The problem with these winking, retro-styled B-movies is that the more this becomes a viable mode for attracting investors and telling stories—the more the likes of Strippers Vs. Werewolves become the norm—the less room there is for more original genre movies like Richard Bates Jr.’s deeply personal body-horror teen pic Excision, or Evan Glodell’s bad-breakup-as-apocalyptic-crisis drama Bellflower, or Ti West’s much smarter retro-horror efforts The House Of The Devil and The Innkeepers. It even means that some genuinely fun mainstream B-movies like the escape-from-space-jail action picture Lockout don’t get as much attention as they deserve, because they lack a gimmick. Not all genre fans like those movies, granted, and none of them are without flaws. But they’re at least trying something bold, and unapologetically so.

By contrast, many of the post-Grindhouse movies declare themselves as bad, and thus legitimize incompetence. One of the reasons “found footage” horror films have become so common is that the format forgives a lot of sins, letting young filmmakers make aimless, poorly shot movies that excuse their own artlessness. (That’s one of the reasons Barry Levinson’s upcoming found-footage eco-horror movie The Bay is so impressive, because it imposes some classical filmmaking/storytelling virtues onto an amateurish genre.) The Grindhouse-esque films are following that same pattern. The Trost brothers’ quirky festival favorite The FP is a case in point: It runs a charmingly weird idea, about a grim future where foul-mouthed gangs square off in life-or-death Dance Dance Revolution matches, through a one-joke ’80s-video-store-remainder-bin filter, which gives the film a license to be badly acted and annoyingly repetitive.

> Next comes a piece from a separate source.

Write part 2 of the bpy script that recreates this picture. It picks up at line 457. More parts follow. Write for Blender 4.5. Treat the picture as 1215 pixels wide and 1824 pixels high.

It’s good to see B-movies that have some sense of history, and that are trying to be entertaining, not heavy. But sometimes injecting kitsch into a film is like injecting steroids into an athlete: It’s a shortcut, and one that adds beef while shrinking balls. There’s nothing wrong with an exploitation film that tries to make its audience feel uncomfortable, or even genuinely titillated. It’s okay to be badass, not just “badass.”